§ WRITTEN PROBLEM: List each line of the data that holds the string "More", please.

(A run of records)
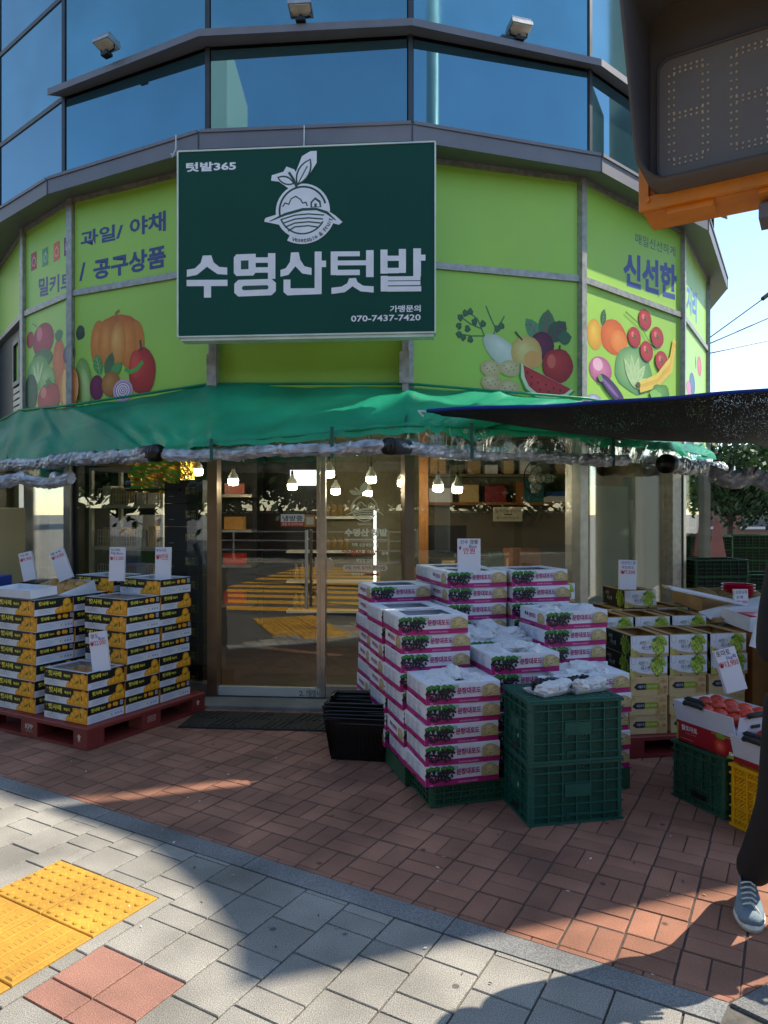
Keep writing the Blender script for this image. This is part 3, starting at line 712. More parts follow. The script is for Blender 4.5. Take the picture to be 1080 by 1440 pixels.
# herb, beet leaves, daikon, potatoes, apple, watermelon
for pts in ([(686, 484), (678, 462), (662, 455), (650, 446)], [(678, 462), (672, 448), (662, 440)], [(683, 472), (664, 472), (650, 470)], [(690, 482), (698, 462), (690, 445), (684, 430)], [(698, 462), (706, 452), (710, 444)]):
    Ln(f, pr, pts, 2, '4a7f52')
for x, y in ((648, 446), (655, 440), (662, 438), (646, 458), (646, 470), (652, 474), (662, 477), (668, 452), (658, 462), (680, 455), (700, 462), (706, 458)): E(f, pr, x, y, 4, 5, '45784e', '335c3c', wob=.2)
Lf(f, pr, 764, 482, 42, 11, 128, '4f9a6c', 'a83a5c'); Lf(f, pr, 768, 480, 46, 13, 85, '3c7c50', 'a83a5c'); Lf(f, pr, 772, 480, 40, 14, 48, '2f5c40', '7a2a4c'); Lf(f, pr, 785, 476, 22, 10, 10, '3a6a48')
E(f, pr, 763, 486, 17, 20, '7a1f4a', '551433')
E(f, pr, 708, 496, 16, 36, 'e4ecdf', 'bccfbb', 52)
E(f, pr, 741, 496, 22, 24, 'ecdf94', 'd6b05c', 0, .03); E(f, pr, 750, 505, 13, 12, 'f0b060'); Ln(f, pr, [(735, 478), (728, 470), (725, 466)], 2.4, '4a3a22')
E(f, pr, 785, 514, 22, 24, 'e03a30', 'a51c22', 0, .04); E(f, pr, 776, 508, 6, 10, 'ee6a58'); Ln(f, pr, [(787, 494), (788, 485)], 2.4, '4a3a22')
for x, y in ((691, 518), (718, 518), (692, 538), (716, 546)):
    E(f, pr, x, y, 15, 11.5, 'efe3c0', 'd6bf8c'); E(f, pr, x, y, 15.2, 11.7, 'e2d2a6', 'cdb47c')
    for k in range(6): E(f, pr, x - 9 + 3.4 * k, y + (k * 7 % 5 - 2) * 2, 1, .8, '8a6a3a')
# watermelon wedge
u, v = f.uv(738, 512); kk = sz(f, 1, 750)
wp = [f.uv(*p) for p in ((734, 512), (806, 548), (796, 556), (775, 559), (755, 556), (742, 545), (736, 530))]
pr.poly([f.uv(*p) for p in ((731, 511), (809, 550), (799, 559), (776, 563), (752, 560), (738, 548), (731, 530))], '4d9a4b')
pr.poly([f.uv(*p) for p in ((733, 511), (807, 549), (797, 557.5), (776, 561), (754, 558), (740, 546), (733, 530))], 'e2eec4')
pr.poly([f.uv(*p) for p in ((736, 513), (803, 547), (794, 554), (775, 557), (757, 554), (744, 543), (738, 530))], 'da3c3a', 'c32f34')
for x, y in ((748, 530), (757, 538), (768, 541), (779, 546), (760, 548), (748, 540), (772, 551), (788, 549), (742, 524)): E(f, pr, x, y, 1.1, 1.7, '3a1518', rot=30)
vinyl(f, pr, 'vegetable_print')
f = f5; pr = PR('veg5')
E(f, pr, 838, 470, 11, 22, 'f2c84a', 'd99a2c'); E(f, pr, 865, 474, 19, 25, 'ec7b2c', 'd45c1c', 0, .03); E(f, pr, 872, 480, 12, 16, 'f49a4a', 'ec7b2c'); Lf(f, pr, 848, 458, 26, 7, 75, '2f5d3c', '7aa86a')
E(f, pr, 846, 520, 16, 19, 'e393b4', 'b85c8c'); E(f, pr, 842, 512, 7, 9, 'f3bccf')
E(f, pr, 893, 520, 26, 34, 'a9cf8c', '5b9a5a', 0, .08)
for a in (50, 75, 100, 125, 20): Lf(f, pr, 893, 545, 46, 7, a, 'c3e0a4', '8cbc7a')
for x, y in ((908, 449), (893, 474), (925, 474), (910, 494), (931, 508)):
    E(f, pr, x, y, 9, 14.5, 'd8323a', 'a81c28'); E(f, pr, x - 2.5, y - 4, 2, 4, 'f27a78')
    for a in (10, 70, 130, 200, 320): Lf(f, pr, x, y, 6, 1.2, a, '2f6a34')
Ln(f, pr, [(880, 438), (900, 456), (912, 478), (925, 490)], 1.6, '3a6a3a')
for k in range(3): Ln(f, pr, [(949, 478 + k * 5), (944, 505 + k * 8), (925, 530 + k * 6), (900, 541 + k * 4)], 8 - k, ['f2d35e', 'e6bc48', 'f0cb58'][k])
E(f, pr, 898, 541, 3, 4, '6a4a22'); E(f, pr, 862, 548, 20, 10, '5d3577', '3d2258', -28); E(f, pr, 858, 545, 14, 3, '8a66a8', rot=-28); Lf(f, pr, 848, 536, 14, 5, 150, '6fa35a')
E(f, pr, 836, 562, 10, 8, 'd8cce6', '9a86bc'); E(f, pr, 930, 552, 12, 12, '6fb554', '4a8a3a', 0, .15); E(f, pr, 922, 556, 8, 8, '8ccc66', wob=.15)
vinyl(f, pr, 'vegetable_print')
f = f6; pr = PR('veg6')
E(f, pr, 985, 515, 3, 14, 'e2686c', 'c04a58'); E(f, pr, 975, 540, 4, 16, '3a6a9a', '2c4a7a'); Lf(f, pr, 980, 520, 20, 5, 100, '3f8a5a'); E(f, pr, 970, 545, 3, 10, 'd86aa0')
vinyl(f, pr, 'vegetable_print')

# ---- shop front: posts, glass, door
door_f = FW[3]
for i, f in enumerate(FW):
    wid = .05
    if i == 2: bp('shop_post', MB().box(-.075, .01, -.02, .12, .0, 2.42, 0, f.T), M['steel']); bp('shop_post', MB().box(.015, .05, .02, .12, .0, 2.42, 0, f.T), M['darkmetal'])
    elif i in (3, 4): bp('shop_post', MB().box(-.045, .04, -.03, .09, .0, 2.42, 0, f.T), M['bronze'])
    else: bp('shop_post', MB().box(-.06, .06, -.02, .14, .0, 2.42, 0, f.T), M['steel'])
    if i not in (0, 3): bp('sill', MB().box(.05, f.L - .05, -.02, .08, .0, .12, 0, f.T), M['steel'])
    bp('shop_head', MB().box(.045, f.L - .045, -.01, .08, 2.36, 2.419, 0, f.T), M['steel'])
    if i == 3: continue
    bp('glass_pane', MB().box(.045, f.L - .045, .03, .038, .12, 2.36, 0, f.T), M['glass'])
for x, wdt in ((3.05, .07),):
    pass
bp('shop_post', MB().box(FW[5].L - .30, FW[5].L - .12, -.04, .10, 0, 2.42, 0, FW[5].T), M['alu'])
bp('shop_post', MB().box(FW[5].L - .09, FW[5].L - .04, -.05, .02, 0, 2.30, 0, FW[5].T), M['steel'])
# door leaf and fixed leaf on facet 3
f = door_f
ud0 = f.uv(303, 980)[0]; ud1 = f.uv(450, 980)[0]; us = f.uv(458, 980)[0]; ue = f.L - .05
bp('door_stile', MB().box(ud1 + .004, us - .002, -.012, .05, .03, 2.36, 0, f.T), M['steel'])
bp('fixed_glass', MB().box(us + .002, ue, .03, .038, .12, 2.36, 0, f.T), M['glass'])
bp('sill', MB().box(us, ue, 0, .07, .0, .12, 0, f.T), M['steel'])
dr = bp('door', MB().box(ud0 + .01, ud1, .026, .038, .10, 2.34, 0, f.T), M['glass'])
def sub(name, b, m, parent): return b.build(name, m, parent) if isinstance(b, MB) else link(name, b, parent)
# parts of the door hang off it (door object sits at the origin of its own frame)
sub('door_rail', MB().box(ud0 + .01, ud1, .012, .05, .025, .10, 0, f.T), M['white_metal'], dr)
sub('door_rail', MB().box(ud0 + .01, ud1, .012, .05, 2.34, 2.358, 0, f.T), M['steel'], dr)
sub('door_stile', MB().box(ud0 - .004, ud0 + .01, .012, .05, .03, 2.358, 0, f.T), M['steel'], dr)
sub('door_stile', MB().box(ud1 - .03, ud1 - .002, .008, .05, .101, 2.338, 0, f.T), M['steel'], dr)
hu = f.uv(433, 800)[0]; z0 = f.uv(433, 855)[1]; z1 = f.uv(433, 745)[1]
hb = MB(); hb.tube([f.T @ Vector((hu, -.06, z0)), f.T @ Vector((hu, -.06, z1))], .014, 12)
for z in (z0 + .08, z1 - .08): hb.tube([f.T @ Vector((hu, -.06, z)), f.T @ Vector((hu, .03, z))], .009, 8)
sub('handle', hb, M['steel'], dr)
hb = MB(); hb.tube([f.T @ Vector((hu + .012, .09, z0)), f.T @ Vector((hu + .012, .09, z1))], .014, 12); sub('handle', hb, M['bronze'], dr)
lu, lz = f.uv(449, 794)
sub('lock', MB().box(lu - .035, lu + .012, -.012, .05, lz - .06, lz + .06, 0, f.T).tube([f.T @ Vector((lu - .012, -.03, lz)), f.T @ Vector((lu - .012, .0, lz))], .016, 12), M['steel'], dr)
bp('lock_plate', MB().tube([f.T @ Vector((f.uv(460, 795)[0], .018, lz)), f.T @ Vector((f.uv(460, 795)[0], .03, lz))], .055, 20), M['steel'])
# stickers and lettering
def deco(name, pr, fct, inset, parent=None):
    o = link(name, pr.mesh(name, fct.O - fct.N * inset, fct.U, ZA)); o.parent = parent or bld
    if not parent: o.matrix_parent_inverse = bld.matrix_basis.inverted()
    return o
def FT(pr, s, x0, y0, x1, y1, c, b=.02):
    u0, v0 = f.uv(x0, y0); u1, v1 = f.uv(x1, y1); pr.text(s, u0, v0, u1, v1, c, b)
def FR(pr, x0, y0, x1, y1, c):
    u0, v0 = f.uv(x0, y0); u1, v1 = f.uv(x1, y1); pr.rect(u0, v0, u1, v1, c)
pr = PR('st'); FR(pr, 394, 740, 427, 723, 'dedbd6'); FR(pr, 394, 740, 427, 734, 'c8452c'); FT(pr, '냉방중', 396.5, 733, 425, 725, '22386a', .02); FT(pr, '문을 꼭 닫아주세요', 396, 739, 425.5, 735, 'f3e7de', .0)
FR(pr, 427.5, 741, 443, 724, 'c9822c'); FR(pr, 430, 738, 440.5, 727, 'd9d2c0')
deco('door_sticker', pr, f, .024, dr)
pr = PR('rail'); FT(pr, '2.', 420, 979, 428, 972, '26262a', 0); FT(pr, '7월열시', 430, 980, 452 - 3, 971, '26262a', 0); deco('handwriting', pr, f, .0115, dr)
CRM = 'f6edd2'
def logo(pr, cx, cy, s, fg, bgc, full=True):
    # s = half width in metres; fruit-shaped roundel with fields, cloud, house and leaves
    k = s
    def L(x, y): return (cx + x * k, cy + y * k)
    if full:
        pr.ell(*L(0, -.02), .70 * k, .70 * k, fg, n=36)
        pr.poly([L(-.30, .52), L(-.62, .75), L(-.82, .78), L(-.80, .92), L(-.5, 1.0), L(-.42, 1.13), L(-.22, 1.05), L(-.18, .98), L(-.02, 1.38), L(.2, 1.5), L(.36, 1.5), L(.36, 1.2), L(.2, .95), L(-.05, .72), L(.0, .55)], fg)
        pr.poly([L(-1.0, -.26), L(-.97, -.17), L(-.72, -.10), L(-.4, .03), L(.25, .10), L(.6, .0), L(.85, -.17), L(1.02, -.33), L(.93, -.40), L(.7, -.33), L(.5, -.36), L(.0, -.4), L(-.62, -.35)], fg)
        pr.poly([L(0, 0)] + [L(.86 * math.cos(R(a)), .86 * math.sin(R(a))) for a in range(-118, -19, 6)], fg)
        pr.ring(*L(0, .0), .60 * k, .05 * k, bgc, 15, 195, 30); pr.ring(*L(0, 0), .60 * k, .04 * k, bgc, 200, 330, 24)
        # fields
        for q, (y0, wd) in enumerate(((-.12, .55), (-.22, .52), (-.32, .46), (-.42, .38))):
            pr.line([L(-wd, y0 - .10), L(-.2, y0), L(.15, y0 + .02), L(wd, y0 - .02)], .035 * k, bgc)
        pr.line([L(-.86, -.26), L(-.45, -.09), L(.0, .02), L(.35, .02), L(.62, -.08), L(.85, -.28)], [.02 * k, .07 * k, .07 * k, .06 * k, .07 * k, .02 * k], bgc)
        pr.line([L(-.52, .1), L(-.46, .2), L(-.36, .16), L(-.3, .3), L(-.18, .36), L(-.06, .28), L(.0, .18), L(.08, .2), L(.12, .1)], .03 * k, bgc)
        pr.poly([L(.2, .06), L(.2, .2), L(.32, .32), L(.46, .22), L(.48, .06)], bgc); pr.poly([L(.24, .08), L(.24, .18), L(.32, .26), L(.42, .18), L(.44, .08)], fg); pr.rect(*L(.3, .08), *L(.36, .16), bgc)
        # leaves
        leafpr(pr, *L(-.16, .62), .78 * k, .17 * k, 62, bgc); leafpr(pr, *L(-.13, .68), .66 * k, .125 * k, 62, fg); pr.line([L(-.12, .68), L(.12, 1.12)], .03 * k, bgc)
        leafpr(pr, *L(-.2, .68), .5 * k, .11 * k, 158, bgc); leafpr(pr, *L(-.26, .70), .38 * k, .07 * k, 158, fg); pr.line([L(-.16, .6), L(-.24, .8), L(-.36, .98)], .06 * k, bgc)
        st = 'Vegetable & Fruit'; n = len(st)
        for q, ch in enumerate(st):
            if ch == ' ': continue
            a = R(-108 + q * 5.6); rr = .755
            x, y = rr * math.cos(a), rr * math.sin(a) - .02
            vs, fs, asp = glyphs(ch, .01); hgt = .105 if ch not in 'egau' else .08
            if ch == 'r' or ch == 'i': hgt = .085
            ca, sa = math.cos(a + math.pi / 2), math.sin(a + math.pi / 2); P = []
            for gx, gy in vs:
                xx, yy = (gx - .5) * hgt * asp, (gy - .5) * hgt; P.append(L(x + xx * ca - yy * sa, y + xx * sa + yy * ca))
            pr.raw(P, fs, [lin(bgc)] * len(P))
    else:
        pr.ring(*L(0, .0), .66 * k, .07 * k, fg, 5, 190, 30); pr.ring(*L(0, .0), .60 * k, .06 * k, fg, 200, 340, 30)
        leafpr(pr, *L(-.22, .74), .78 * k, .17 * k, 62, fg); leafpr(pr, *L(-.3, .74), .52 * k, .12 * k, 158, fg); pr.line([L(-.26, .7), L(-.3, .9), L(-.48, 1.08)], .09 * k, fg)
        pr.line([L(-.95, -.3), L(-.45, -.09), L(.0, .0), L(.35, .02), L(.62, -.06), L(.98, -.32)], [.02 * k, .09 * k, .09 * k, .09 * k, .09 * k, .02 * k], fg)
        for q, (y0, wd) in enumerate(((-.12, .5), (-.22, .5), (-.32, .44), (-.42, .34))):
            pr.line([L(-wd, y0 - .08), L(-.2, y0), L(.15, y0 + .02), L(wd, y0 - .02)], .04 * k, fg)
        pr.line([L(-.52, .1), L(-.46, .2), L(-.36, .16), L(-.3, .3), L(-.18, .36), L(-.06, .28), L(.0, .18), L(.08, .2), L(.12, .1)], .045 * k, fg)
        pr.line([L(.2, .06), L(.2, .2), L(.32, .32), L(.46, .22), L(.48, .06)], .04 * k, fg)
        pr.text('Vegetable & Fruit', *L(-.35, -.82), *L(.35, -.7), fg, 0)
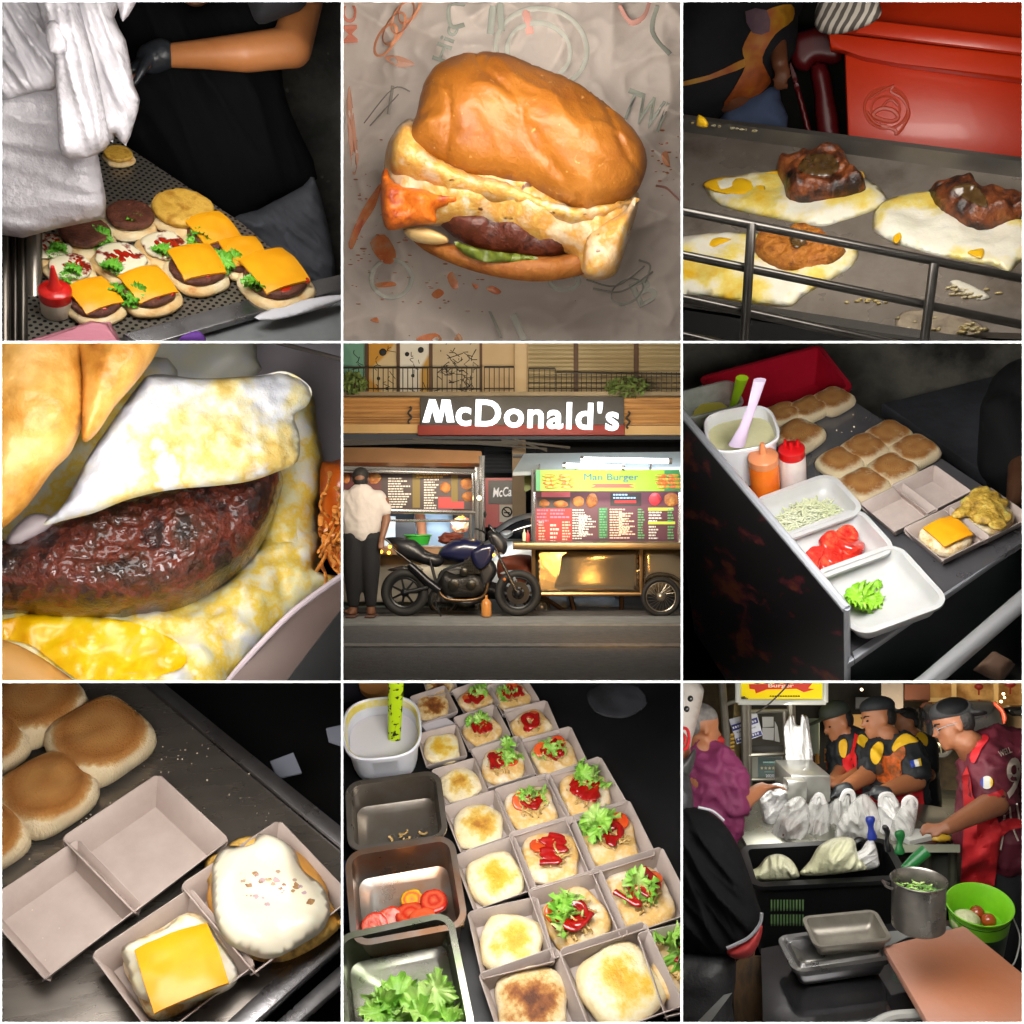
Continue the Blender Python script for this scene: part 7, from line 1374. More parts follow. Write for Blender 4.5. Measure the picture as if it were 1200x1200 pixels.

§ RESPONSE TO THE EXERCISE:
Keep writing the Blender script for this image. This is part 3, starting at line 712. More parts follow. The script is for Blender 4.5. Take the picture to be 1080 by 1440 pixels.
Continue the Blender Python script for this scene: part 7, from line 1374. More parts follow. Write for Blender 4.5. Measure the picture as if it were 1200x1200 pixels.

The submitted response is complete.